:: Scripts that build scenes ::

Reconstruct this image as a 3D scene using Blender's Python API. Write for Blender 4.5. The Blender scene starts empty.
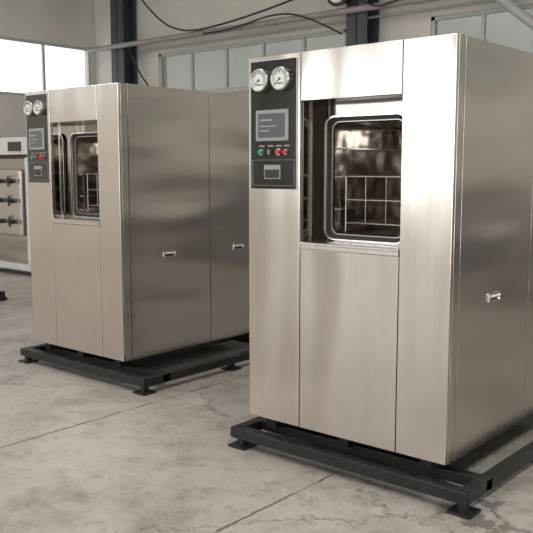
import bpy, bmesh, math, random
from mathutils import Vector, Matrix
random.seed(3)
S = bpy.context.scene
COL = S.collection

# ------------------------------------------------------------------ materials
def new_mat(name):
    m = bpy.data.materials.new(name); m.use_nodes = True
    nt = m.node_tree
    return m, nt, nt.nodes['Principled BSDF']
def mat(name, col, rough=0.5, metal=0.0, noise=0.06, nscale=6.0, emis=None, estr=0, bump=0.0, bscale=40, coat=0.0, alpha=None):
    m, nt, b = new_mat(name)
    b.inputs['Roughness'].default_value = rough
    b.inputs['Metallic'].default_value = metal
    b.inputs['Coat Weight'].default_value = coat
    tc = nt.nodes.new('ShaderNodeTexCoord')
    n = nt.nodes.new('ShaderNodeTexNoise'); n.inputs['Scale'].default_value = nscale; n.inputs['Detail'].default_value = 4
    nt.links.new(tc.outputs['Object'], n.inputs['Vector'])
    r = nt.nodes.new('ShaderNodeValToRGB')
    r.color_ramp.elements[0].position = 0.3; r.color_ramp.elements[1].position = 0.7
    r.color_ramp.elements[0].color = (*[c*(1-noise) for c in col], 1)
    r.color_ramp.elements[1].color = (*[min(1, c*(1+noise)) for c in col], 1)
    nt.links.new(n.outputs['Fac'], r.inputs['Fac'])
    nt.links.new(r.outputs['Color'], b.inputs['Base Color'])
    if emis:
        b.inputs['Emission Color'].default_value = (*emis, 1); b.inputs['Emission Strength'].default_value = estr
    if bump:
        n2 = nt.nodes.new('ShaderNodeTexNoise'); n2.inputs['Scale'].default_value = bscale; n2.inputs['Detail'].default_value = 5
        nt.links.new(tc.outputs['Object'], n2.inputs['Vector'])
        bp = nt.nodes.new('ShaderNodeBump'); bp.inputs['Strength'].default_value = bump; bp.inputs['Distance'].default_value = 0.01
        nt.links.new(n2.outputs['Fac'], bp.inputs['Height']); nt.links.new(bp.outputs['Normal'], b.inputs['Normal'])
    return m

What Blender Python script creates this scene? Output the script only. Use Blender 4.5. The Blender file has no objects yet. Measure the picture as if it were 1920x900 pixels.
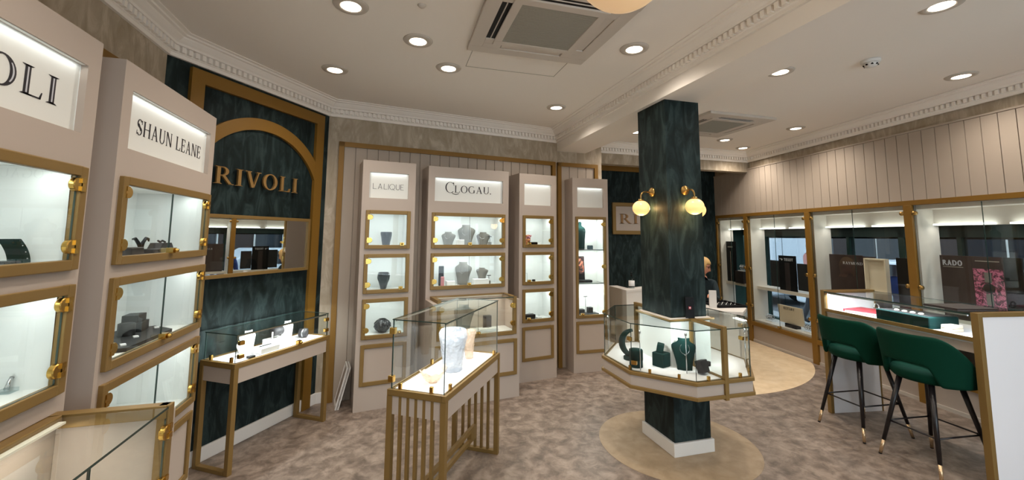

:: The request ::
Without the pictures, write out the lines from the beginning of the entries through the line with "COL = S.collection".

:: Solution to this exercise ::
Reconstruct this image as a 3D scene using Blender's Python API. Write for Blender 4.5. The Blender scene starts empty.
import bpy, bmesh, math, random
from mathutils import Vector, Matrix
random.seed(3)
S = bpy.context.scene
COL = S.collection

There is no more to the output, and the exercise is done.